I've been thinking more about this since the other day. I've got another thought of it that some may find... well... perhaps a bit rude. So forgive me in advance.
Way back when I was still in my teens, I had a girlfriend who had hair that was about shoulder length. She really wanted to grow it longer but it always seemed a struggle for her to get it to grow much longer than it was. One day while she was sitting the chair at the salon, she asked the stylist why she had so much trouble getting her hair to grow any longer than it was.
Her stylist didn't pull any punches. He said if you want to grow your hair longer, stop cutting it. Should have been obvious, but it wasn't. Conventional wisdom at the time (maybe still?) said if you want your hair to grow faster, cut off the split ends. But the reality is, if you want it longer, stop making it shorter. He was right. She stopped allowing anyone to cut of her hair no matter how small or insignificant and less than a year later, she had the length she'd been looking for.

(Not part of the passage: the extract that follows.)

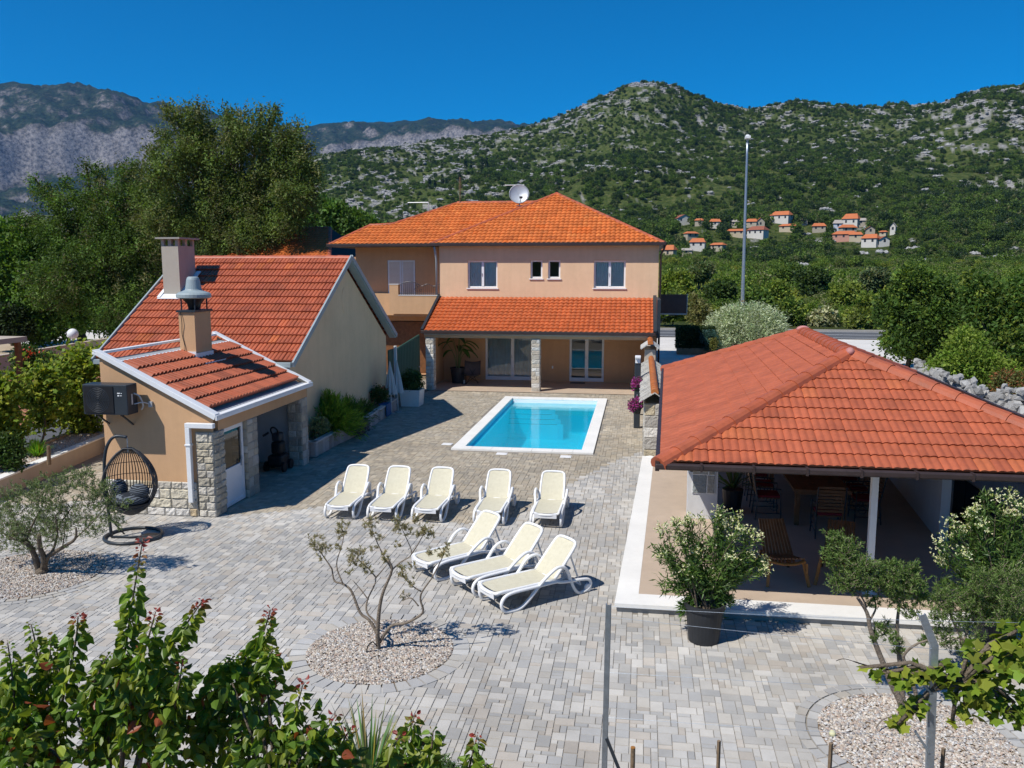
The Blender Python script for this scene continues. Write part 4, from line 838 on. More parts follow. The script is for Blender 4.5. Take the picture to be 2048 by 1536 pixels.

Ok so now the rude part. If you want your mixes to be more open, stop making recordings that are less open. There are a million and one tricks to adding multiple guitar parts to a song and ending up with a clean mix that isn't terribly muddy. But not terribly muddy isn't necessarily the same as what one would call open.
Maybe I'm getting hung up on semantics here and maybe my definition of an open mix is different than someone else's definition. To me, an open sounding mix has space. It has room to breath. And every element can easily be picked out and clearly heard. It is very difficult to create a mix that has space and room to breath when the arrangement itself is cluttered.
Leaving open space in the mix requires... well, open space. Mixing 101 tells us that one of the primary jobs of EQ in a mix is to carve out a unique sonic space for every element of the song. The more elements the song has, the more frequencies will need to be carved into their own unique space. Which means each frequency space will therefore have to be smaller and therefore less spacious.
If you want something that is open and has space. But the parts that are there aren't seeming like they're enough and you feel you need extra guitar parts happening, maybe its time to rethink some the parts that are already there. Maybe some of them can come out? Maybe something already there just needs a bit more flourish? I don't want to get too deep into the weeds on the producer side but the point is, perhaps the best solution to this perceived mixing problem is to treat it as a producing/arranging problem. Just a thought.